Outside the Oxy bubble, the stock market is taking a beating that began with a nearly 500-point drop on the Dow Jones Index on Sept. 15. Since the onset of the current credit crisis, the Dow Jones market has fallen over 25 percent. A turn of events such as this can be frightening to those already struggling to pay Oxy’s high tuition. So, how exactly will the credit crisis affect Oxy?

Michael Groener, Vice President of Administration for Occidental College, issued a notification about the school’s financial standing in the Oct. 9 Student Digest. In his statement, Mr. Groener identified three concerns: management of cash flow, management of the endowment, and monitoring Oxy’s retirement plan for faculty.

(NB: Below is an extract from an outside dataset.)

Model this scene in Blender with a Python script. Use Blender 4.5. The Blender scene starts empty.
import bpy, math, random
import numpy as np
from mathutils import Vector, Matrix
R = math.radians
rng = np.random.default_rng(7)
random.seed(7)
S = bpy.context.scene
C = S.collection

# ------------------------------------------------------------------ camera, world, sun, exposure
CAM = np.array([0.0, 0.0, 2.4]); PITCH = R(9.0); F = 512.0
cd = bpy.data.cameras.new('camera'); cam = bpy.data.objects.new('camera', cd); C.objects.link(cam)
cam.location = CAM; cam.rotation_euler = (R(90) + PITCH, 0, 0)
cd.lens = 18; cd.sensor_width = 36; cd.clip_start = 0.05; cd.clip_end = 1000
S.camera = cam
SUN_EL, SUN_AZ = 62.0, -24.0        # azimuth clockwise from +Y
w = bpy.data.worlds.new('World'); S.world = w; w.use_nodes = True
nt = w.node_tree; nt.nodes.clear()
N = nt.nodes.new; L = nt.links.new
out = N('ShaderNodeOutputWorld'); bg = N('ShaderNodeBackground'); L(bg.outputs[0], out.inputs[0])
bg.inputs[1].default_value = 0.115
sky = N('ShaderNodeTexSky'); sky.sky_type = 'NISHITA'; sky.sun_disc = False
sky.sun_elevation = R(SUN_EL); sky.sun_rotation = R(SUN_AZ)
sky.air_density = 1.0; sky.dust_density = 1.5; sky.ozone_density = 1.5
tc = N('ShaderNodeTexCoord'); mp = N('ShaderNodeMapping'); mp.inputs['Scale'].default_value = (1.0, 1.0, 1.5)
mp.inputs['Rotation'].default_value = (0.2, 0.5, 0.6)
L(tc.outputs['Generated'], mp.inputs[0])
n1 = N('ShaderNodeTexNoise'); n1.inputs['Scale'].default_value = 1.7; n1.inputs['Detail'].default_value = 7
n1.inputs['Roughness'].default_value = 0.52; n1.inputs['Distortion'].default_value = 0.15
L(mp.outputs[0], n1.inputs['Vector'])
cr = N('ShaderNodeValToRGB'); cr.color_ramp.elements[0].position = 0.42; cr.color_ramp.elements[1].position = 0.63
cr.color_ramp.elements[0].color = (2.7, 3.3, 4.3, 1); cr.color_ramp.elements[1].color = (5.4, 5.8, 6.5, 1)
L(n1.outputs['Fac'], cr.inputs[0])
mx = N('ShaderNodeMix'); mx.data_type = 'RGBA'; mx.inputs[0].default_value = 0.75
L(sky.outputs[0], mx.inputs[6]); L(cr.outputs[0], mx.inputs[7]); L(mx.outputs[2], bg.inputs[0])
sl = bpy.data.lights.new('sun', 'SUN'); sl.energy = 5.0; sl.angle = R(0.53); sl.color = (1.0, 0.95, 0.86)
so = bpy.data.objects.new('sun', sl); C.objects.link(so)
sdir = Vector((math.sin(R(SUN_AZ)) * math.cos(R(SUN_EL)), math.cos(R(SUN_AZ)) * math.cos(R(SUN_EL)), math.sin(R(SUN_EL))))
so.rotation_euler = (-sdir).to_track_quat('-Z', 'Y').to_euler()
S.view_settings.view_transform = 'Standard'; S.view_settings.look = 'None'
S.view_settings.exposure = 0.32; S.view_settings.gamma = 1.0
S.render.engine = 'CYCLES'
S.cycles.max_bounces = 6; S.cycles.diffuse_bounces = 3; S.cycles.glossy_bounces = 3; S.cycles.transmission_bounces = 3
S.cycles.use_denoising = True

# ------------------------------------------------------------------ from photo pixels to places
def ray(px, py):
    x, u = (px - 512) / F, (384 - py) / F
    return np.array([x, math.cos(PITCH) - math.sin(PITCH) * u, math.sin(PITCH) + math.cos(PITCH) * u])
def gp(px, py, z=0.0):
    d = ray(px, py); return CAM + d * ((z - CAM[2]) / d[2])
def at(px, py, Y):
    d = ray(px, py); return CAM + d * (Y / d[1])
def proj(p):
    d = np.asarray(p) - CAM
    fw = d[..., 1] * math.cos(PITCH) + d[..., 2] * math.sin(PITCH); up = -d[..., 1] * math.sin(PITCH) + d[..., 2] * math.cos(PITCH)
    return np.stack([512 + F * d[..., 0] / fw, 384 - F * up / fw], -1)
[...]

The liquidity of funds is the most complicated issue. Oxy keeps its excess funds in several places, including the Commonfund Short Term Fund. This account exists to help schools across the country manage their assets. Unfortunately, when Wachovia Bank, trustee of the Fund, neared bankruptcy, it terminated the Fund. This means that Oxy’s investments in the Fund will be returned, but not quickly.

Most of the school’s money, however, is in the Community Bank, centered in Pasadena. The Community Bank does not distribute residential loans, so it has avoided the majority of the downturn. This means that the majority of Oxy’s funds are still accessible. The money that Oxy recovers from the Commonfund will be reinvested in two other accounts: the State Street and the Vanguard short-term government funds, until a new investment strategy is formulated.

The endowment, another concern, remains sturdy. Under the council of Cambridge Associates, the endowment is extremely diversified, so even a crisis such as this will not hurt the endowment in the long term. While returns will be low for the foreseeable future, the endowment remains safe.

Retirement funds, too, are secure. They, like the endowment, will see decreased returns for the time being, but TIAA-CREF, the organization that manages retirement accounts, is stable in the market.

In an interview, Groener elaborated on how the crisis would directly affect students. Regarding an unusually high increase in tuition, he said that he “wouldn’t expect that.” Groener explained that it’s difficult for one college to increase tuition more than others, so students should not anticipate skyrocketing prices.

Groener identified some budget concerns for next year. “We’re looking at various scenarios: what if we can’t fill the incoming class? What if some current students cannot return? Will there be a heightened demand on financial aid?” He also anticipates a downturn in donations from alumni.

Groener noted that fortunately Moody’s Investors Service, which distributes and manages bonds of many large institutions, has shown that “institutions like Oxy which are more selective tend not to have difficulties with enrollment during recessionary periods.” This applies to the problem of giving, too, for more selective schools suffer smaller declines in giving.